"Il vuoto. Roberta Tatafiore lascia un vuoto, ed ora viene il momento, per noi che restiamo, di sentirci in colpa. Si arriva alla conta delle telefonate non fatte, dei pensieri non condivisi, degli auguri e dei saluti persi.
Non credo avrebbe voluto questo. La libertà per Roberta era un istinto. Sapeva che la vita è fatta di strade che s'intrecciano e ogni tanto si separano. Era una donna di un'affettività profonda, sincera, fatta di grandi slanci, grandi abbracci, grandi litigi. Era una scrittrice appassionata, una ricercatrice serie, un'amica di quelle che non bastano mai. È indimenticabile da tanti punti di vista ma anzitutto per due cose: la bontà disarmante, e il suo humor strepitoso.
Roberta amava i gatti. Vilfredo Pareto diceva che i gatti sono molto meglio degli uomini. Il gatto è un animale individualista. Non è vero che non sappia che c'è il tempo dell'amicizia, o del sentimento. Sa solo che non è lì, che si esaurisce la vita.
Roberta era attrezzata alla solitudine. Una solitudine, in prima battuta, intellettuale. Aveva pagato, nelle relazioni e nelle amicizie, il suo distacco da quello che era arrivata a definire "femminismo collettivista". In un Paese dove cambiare idea non costa nulla, era una delle poche persone ad avere scandagliato in profondità le ragioni del suo mutamento di prospettiva. Non rinnegava niente, ed era il suo bello. Parlare con lei era come discutere con un pezzo della storia delle idee. Era stata al Manifesto, era stata radicale, aveva passato la vita a spezzare ipocrisie fino ad approcciare il tema della prostituzione in un'ottica di rivalutazione dei rapporti volontari fra persone, anche se regolati dal denaro ("atti capitalistici fra adulti consenzienti"). Di tutte le sue esperienze d'intellettuale e di militante politica, il tratto unificante era la vocazione libertaria, mai complice e sempre dissacrante nei confronti del potere.

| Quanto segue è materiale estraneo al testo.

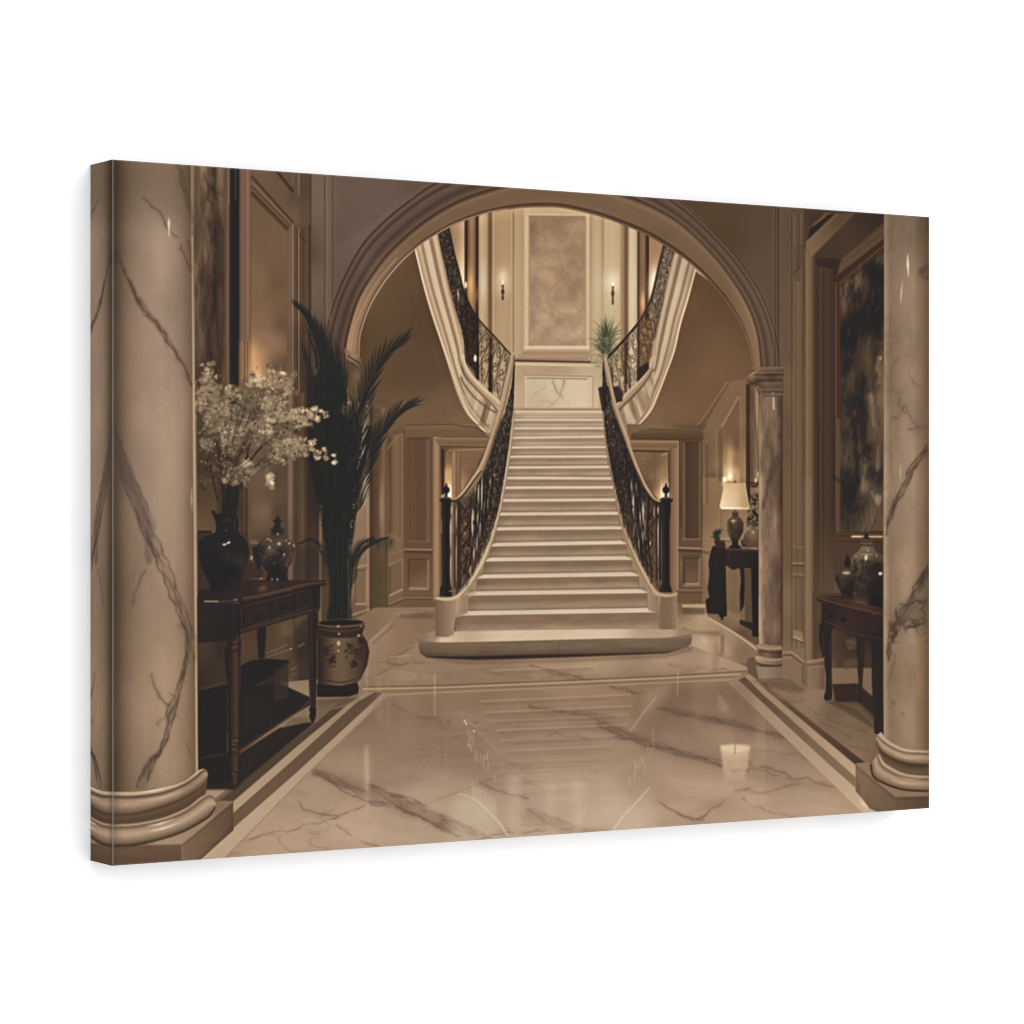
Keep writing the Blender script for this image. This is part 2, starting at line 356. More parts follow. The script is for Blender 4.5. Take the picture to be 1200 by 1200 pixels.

Non ce ne sono di persone assieme così curiose, e così rispettose del privato. La curiosità di Roberta l'aveva resa una delle voci più interessanti, quando si trattava di scrivere del divertente e stralunato mondo dell'industria del sesso. Non giudicava mai, e credo capisse sempre, con profondità rara, le ragioni delle preferenze e dei comportamenti, dei cosiddetti vizi, delle cosiddette virtù. O forse più semplicemente sapeva che non c'è bisogno di ragioni, che ognuno è quel che è e basta e avanza.
Non giudicava i trasgressivi, e non giudicava neanche i bacchettoni. Il suo rispetto avvolgeva tutto il vasto spettro delle convinzioni diverse dalle sue. L'amore per la libertà, sua, era rispetto totale del privato altrui.
Non credo di aver mai conosciuto nessuno che nel comportamento, prima ancora che nelle parole, considerasse tanto intoccabile la libertà degli altri.
Roberta guardava con simpatia questo Istituto, e con complicità intellettuale. Hanno scritto che ha meditato anche la sua ultima, come una scelta radicale di libertà.
Preferirei non fossi stata tanto libera, amica mia".